As conductors we are very focused on how we present music to the listener. Recently I have begun to focus on how we and the listener listen to music. Because of our left-hemisphere education and training, I believe we are left untrained to listen via the right hemisphere meaning of music. Consequently even musicians themselves are not prepared to hear the important emotional essence in performance. We have lost something most people had in the nineteenth century.
As a case in point, I was thinking about how lucky we are that our generation discovered an entire new repertoire of wind ensemble music, Harmoniemusik. But then I wondered why no one is performing this music, or to say it a different way, why has this repertoire not paid us back? I think the answer is that wind conductors, in this case, are not equipped to hear beneath the grammar of the page. For example, where is the university conductor who feels a strong personal communication with the very dramatic second movement of K. 384, the C minor Partita? They play it but they do not hear it, or identify with it because no where in their training have they been taught that music is a personal communication of deep feeling.
And the Partita K. 375, which has an extraordinary demonstration of musical humor — the clock running down, and the aimless modulations, etc. Which conductor today even is aware of this humor? I once gave an hour lecture, a general public lecture, on this composition and its humor at the University of Michigan. A few faculty members came up afterward expressing their fascination with my remarks — My local host only observed, “You really know that piece.”

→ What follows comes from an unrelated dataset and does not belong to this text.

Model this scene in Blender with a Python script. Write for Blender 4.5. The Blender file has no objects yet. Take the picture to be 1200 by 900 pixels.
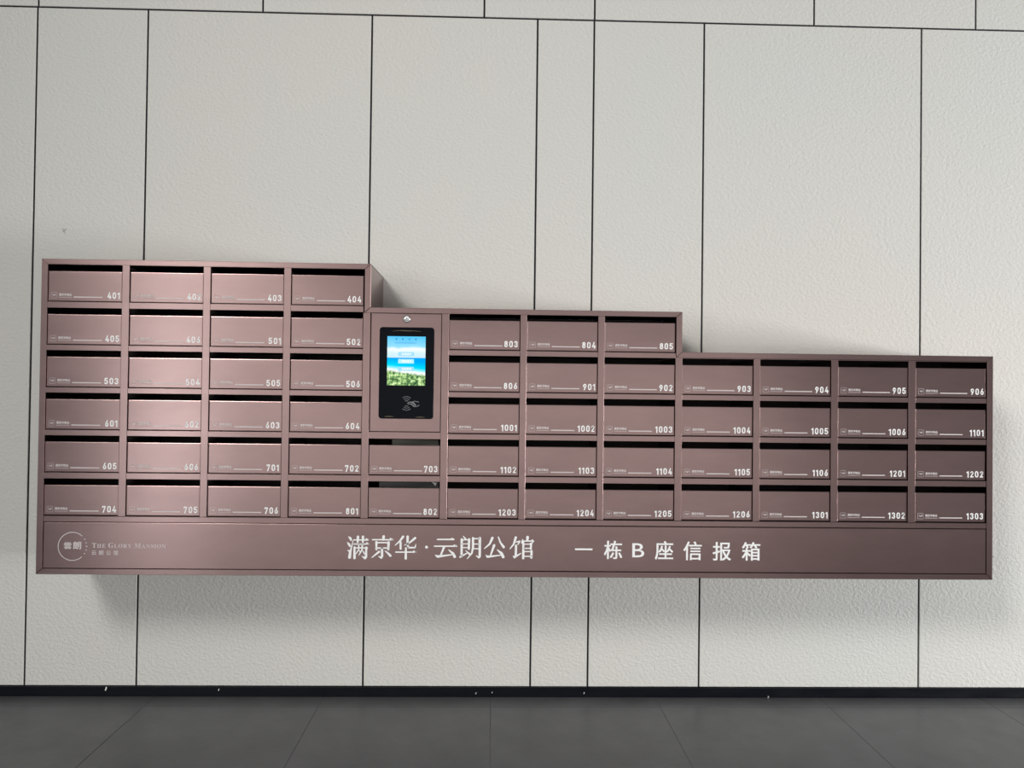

Or the Milhaud Suite Française, in which the composer explained in detail that he wrote it to express his pain and sorrow of his friends due to WWII — this our unsuspecting grammar driven conductors turn into another superficial Vaughn Williams Folk Song Suite. But consequently, due to the deep communication, this music requires far more rehearsal than the Vaughn Williams, which, if you have a group that can play, requires no rehearsal at all. I do not mean by “rehearsal” just saying “play p the first time and f the second time, etc. By the way, my essay on the Maxime Principle, asks, “How do we even know that the p and f symbols were introduced during the Renaissance for the purpose of expressing soft and loud?”
And during WWI, when the European friends were in deep emotional turmoil following the massacre of the 1870s of the French–German war, and then the then current WWI in which 6 million soldiers died, including an entire generation of Frenchmen — What was being expressed in the music of the Americans at this time? What were we feeling? Irving Berlin [“Over there, over there”], Joplin, Gershwin and Tin Pan Alley! Which wind conductor today hears, understands and can express the horrors the composer was thinking of?
So the bottom line is that audiences are disappearing from orchestral concerts not because of the repertoire per se, but because they have not been educated to consider music as other than something to provide a nice background atmosphere.
For us, as conductors, this is crucial for we are also educators and in this part of our work we must always be concerned, following Aristotle’s model, whether we are giving the listener aesthetic music, music which gets inside the listener and which Aristotle called catharsis, or whether we are supplying entertainment music, which in the Aristotle definition can be wonderfully heard but in the end just bounces off. Band conductors have the additional burden of a medium which for a very long time has had a history of being an entertainment medium. In the present tense, perhaps how we train the listener is perhaps our greatest opportunity to affect humanity.